A Quartet Of 500 GB HDDs Under $60

The Efficient: Hitachi Deskstar 7K1000.B--500 GB

The Deskstar 7K1000.B is Hitachi’s second generation terabyte-class hard drive. While the initial Deskstar 7K1000 was the first hard drive to reach the terabyte capacity plateau, it has been replaced by the 7K1000.B, which achieves the same maximum capacity on three platters instead of five.

The initial 5-platter drive turned out to be very robust, according to Hitachi’s Uwe Kemmer, which is why the company is still selling it. Desktop users should go for the latest model, though. Not only is the 7K1000.B the much faster drive, but it is also noticeably more efficient, requiring less power while delivering its extra performance. We also used a Deskstar 7K1000.B to analyze the noise differences between full speed and low noise modes.
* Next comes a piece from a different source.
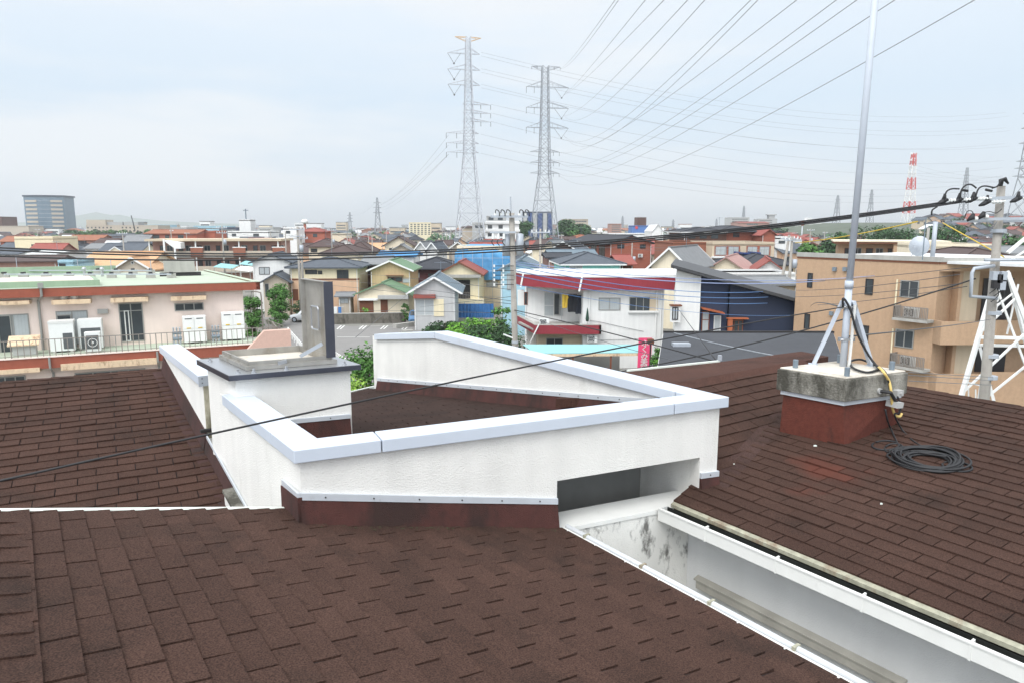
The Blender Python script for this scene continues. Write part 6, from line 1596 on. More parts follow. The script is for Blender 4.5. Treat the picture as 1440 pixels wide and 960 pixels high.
B = house('long elevated grey hall left of the glass tower', 620, 0, -30, 40, 319, 318, 20, 'flat', 'greige', 'grey', cat='building', name='hall')
B = house('long grey building with rows of dots for windows right of the glass tower', 520, 4, 121, 222, 318, 317, 22, 'flat', 'greige', 'grey', cat='building')
for k in range(2):
    for j in range(14):
        if j in (7, 8): continue
        B.pwin(122.5+j*5.4, 319.5+k*4.6, 124.6+j*5.4, 321.6+k*4.6, fr='framed', gl='glass', mull=0, fw=.1)
B.pbox(121, 309.5, 148, 319, 1, 12, W_['greige'], 'roof_block'); B.pbox(146, 312.5, 172, 319, 3, 10, W_['grey'], 'roof_block'); B.pbox(174, 312.5, 194, 319, 3, 10, W_['grey'], 'roof_block')
for i, (a, c, y, d, m, lb) in enumerate(((196, 234, 316.5, 640, 'sky', 'pale blue grey works hall right of the dotted grey building'), (236, 262, 320, 560, 'grey', 'low grey works roof left of the long works hall'), (272, 318, 318, 600, 'sky', 'long grey works hall behind the orange red gable'), (308, 334, 320, 480, 'navy', 'dark low works behind the white flat building'), (362, 384, 320, 560, 'grey', 'grey block right of the white stair tower'))):
    house(lb, d, 2, a, c, y+1, y, 22, 'flat', m, 'grey', [(a+3, y+3, c-3, y+4.5, dict(fr='frame', mull=4, fw=.2))], cat='building', name='works_hall')
for i, (a, c, ye, yr, d, w_, r_, lb) in enumerate(((0, 20, 340, 333, 230, 'orange', 'rust', 'rust roofed house at the left edge below the hall'), (80, 92, 338, 332, 240, 'white', 'white', 'small white house under the dotted grey building'), (94, 140, 338, 331.5, 220, 'pinkbr', 'rust', 'long dusty brown house under the dotted grey building'), (133, 160, 342, 336, 205, 'brown', 'brown', 'dark brown house left of the red gable building'), (172, 204, 342, 331, 200, 'apricot', 'grey', 'apricot house with a white window left of the orange red building'),
        (0, 24, 358, 352, 130, 'white', 'slate', 'white house at the left border under the dark hip roof'), (42, 78, 358, 354, 125, 'white', 'cyan', 'white flat house with a pale roof under the cream block'), (197, 212, 352, 344, 180, 'white', 'black', 'dark roofed house at the left end of the long apartments'))):
    house(lb, d, 4, a, c, ye, yr, 9, 'gx', w_, R_['white'] if r_ == 'cyan' else r_, [(a+(c-a)*.3, ye+1.2, a+(c-a)*.6, ye+4, dw)])
# generic far roofs filling the streets between
r6 = random.Random(11)
walls_ = ['white', 'cream', 'greige', 'beige', 'paleyellow', 'grey', 'pinkbr', 'apricot']; roofs_ = ['slate', 'brown', 'grey', 'bluegrey', 'black', 'brown', 'rust', 'slate', 'white', 'red']
nm_r = dict(slate='slate', brown='brown', grey='grey', bluegrey='blue grey', black='charcoal', red='red', rust='rust coloured', pinkish='faded pink', white='white')
nm_k = dict(gx='ridge roof', gy='gable roof', hip='hip roof')
protos = {}
def far_house(px, d, rk, kind, wk, yaw, sc):
    key = (rk, kind, wk)
    lbl = 'distant small %s walled house with a %s %s among the far rooftops' % (dict(paleyellow='pale yellow', pinkbr='dusty brown', greige='grey beige').get(wk, wk), nm_r[rk], nm_k[kind]); gp_ = 'distant %s walled houses with %s %ss' % (wk, nm_r[rk], nm_k[kind])
    p = at_y(px, 330, d)
    if key not in protos:
        B = Bld('house', lbl, 'house', px, 330, d, yaw, gp_); w, dp_ = 8.2, 7.4; ze, zr2 = 5.6, 7.6
        if kind == 'hip': B.walls(0, w, 0, dp_, 0, ze-.05, W_[wk]); B.hip(0, w, 0, dp_, ze, zr2, R_[rk])
        elif kind == 'gx': B.walls(0, w, 0, dp_, 0, ze, W_[wk], zr2, 'x'); B.gable(0, w, 0, dp_, ze, zr2, R_[rk], 'x')
        else: B.walls(0, w, 0, dp_, 0, ze, W_[wk], zr2, 'y'); B.gable(0, w, 0, dp_, ze, zr2, R_[rk], 'y')
        for (u, z) in ((1.2, 3.5), (5, 3.5), (1.2, .9), (4.6, .4)): B.win('f', 0, u, u+1.7, z, z+1.2, 'frame', 'glass', 1, fw=.09)
        B.win('l', 0, 2, 3.6, 3.6, 4.8, 'frame', 'glass', 1, fw=.09); B.win('r', w, 2, 3.6, 3.6, 4.8, 'frame', 'glass', 1, fw=.09)
        protos[key] = B.root; o = B.root
    else:
        o = copy_tree(protos[key])
    o.location = (p.x, p.y, 0); o.rotation_euler = (0, 0, radians(yaw)); o.scale = (sc, sc, 1); return o
keys = [(r6.choice(roofs_), k, r6.choice(walls_)) for k in ('gx', 'gy', 'hip', 'gx', 'gy', 'hip', 'gx', 'gy', 'hip', 'gx', 'gy', 'hip')]
taken = []
for row, d in enumerate((172, 188, 206, 226, 250, 276, 305, 340, 385, 440, 510, 600)):
    px = -20+r6.uniform(0, 40)
    while px < 1450:
        w_px = 9500/d
        if not (d < 240 and (200 < px < 400)) and r6.random() < .72:
            rk, kd, wk = r6.choice(keys)
            dd = d+r6.uniform(-6, 6)
            far_house(px, dd, rk, kd, wk, r6.choice((0, 90, 0, -90, 8, -12, 24, -66))+r6.uniform(-4, 4), r6.uniform(.85, 1.25))
        px += w_px*r6.uniform(1.25, 2.0)
# far-off town that reads as one mass: roofs and blocks to the horizon
b = MB(); r9 = random.Random(77)
for i in range(3400):
    d = 640*(1+5.2*r9.random()**1.7); px = r9.uniform(-80, 1520); q = at_y(px, 320, d); w = r9.uniform(7, 15); dd = r9.uniform(7, 12); h = r9.choice((5.5, 6, 6.5, 6, 7, 8.5)) if r9.random() < .96 else r9.uniform(10, 17)
    wm = W_[r9.choice(('white', 'cream', 'greige', 'grey', 'beige', 'white', 'pinkbr'))]; rm = R_[r9.choice(('slate', 'brown', 'grey', 'bluegrey', 'black', 'rust', 'grey', 'white', 'brown'))]
    x, y = q.x, q.y; b.box(x, x+w, y, y+dd, 0, h, wm)
    if h < 9:
        if r9.random() < .5: b.extr([(x-.5,y-.5,h),(x-.5,y+dd+.5,h),(x-.5,y+dd/2,h+2)], (w+1,0,0), rm)
        else: b.extr([(x-.5,y-.5,h),(x+w+.5,y-.5,h),(x+w/2,y-.5,h+2)], (0,dd+1,0), rm)
    else:
        b.box(x-.2, x+w+.2, y-.2, y+dd+.2, h, h+.5, rm)
        for k in range(int(h/3)): b.box(x+.8, x+w-.8, y-.08, y-.02, k*3+1, k*3+2.2, T_['grill'])
o = b.build('far_town'); tag(o, kind='stuff')
# ================================================================== VEGETATION
def leafmat(n, rgb): return mat(n, srgb(*rgb), .65, var=.25, scale=1.2, isl=.5, spec=.3)
LF_ = dict(dark=leafmat('leaf_dark', (50,78,44)), mid=leafmat('leaf_mid', (74,114,52)), bright=leafmat('leaf_bright', (98,148,48)), pale=leafmat('leaf_pale', (126,158,66)), far=leafmat('leaf_far', (62,92,56)))
BARK = mat('bark', srgb(92,78,66), .95, var=.2, bump=.5, bscale=30)
def tree(label, px, d, ytop, w, h_crown, leaf='mid', n=900, ls=.18, seed=0, name='tree', cat='tree', group=None, zb=0., clumps=18, flat=1., up=.55):
    r = random.Random(seed*31+7); p = at_y(px, ytop, d); ht = p.z-zb
    t = thing(name, label, cat, (p.x, p.y, zb), r.uniform(0, 360), group)
    hc = min(h_crown, ht*.95); z0 = ht-hc
    if name == 'shrub': hc = ht*.98 if ht < 3.6 else hc; z0 = ht-hc
    b = mb(BARK); tr = max(.05, w*.035)
    b.tube(spl([(0,0,0),(.05*w,0,z0*.6),(-.03*w,.03*w,z0+hc*.35),(0,0,ht-hc*.15)], 3), [tr*(1-.8*k/9) for k in range(10)], None, 7)
    cl = []
    for k in range(clumps):
        a = r.uniform(0, 2*pi); q = sqrt(r.random()); zz = r.random()
        rad = w/2*(.35+.65*sin(pi*min(1, .15+.75*zz)))*q*.85
        c = V((rad*cos(a), rad*sin(a), z0+hc*(.12+.76*zz))); cr_ = w*r.uniform(.16, .27)
        cl.append((c, cr_)); b.tube([(0,0,z0+hc*.1*zz), c*.6+V((0,0,(z0+hc*.3)*.4)), c], [tr*.5, tr*.3, tr*.12], None, 5)
    b.build('trunk', t, True)
    b = mb(LF_[leaf])
    for k in range(n):
        c, cr_ = cl[k % clumps] if r.random() < .93 else (V((0,0,z0+hc*.5)), w*.42)
        v = V((r.gauss(0,1), r.gauss(0,1), r.gauss(0,1))).normalized()*cr_*(r.random()**.4); v.z *= .75*flat
        q = c+v; nrm = (v.normalized()*.7+V((0,0,up))+V((r.uniform(-.6,.6), r.uniform(-.6,.6), r.uniform(-.4,.4)))).normalized()
        e = nrm.cross(V((r.uniform(-1,1), r.uniform(-1,1), r.uniform(-1,1)))).normalized(); f = nrm.cross(e)
        s = ls*r.uniform(.6, 1.35)
        b.add([q-e*s-f*s*.1, q+f*s*.55, q+e*s+f*s*.1-nrm*s*.2, q-f*s*.55], [(0,1,2,3)])
    b.build('crown', t)
    return t
tree('leafy green tree rising between the hatch lid and the back parapet', 516, 24, 469, 2.9, 6.4, 'mid', 15000, .07, 1, clumps=46)
tree('low yellow green shrub at the foot of the leafy tree behind the inner roof', 513, 20, 530, 1.9, 1.6, 'pale', 2600, .06, 2, name='shrub', cat='shrub', clumps=12)
for i, (px, y, w) in enumerate(((614, 450, 1.6), (626, 446, 1.3), (634, 452, 1.7))):
    tree(['cloud pruned dark tree left of the blue sheet fence', 'small cloud pruned tree between two darker ones by the grey shed', 'dark rounded tree in front of the blue sheet fence'][i], px, 62, y, w+1.0, 2.4, 'dark', 900, .12, 3+i, clumps=9, flat=.7)
tree('bright green layered pine in front of the blue sheet fence', 668, 60, 444, 4.6, 2.6, 'bright', 2600, .13, 7, clumps=16, flat=.45, up=1.)
tree('broad dark green garden tree left of the grey utility pole', 694, 55, 452, 5.6, 4.6, 'dark', 5200, .12, 8, clumps=26)
tree('mid green bush at the foot of the grey utility pole', 672, 52, 472, 3.2, 2.4, 'mid', 1800, .11, 9, name='shrub', cat='shrub')
tree('spiky sapling with upright shoots beside the light blue house', 706, 58, 421, 1.8, 3.6, 'mid', 700, .13, 10, clumps=8)
tree('round green bush beside the low porch of the white gable house', 391, 84, 397, 2.9, 4.8, 'mid', 5200, .12, 11, name='shrub', cat='shrub', clumps=40)
tree('dark shrub standing beside the hatch lid behind the white car', 421, 90, 420, 1.8, 2.2, 'dark', 800, .13, 12, name='shrub', cat='shrub')
tree('small shrub at the left of the green gable house door', 513, 86.5, 431, 1.4, 1.2, 'bright', 500, .12, 13, name='shrub', cat='shrub')
tree('narrow shrub between the green gable house and the grey shed', 569, 86, 424, 1.1, 2.0, 'mid', 600, .12, 14, name='shrub', cat='shrub')
tree('hedge like bush at the corner of the pink building', 354, 70, 409, 2.0, 5.0, 'mid', 3600, .11, 15, name='shrub', cat='shrub', clumps=36)
tree('flowering bush beside the slim black lamp post', 928, 41, 486, 1.1, 2.0, 'mid', 1500, .08, 16, name='shrub', cat='shrub')
tree('bright green bush under the slim black lamp post', 932, 39, 505, 1.5, 1.2, 'bright', 1200, .08, 17, name='shrub', cat='shrub')
tree('low weeds along the block wall left of the white car', 385, 82, 436, 2.4, 1.8, 'mid', 900, .11, 18, name='shrub', cat='shrub', clumps=8)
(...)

Great Performance, High Efficiency

We looked at a HDT721050360SLA360, which is the 500 GB version of the Deskstar 7K1000.B family. This is new as well: while the initial 7K1000 was only available at 1000 and 750 GB, the 7K1000.B is sold at various smaller capacity points as well. Our 500 GB test sample runs at the standard 7,200 RPM spindle speed, has a SATA/300 interface with Native Command Queuing, features a 16 MB cache memory, and stores its data on two platters.

This drive is the most efficient product in our roundup, as it required the least power when idle and for our two workloads. It also reaches much higher throughput than the other drives, resulting in benchmark results that are at least good. Access time and I/O performance are average, but we don’t feel this is an issue for a mainstream hard drive.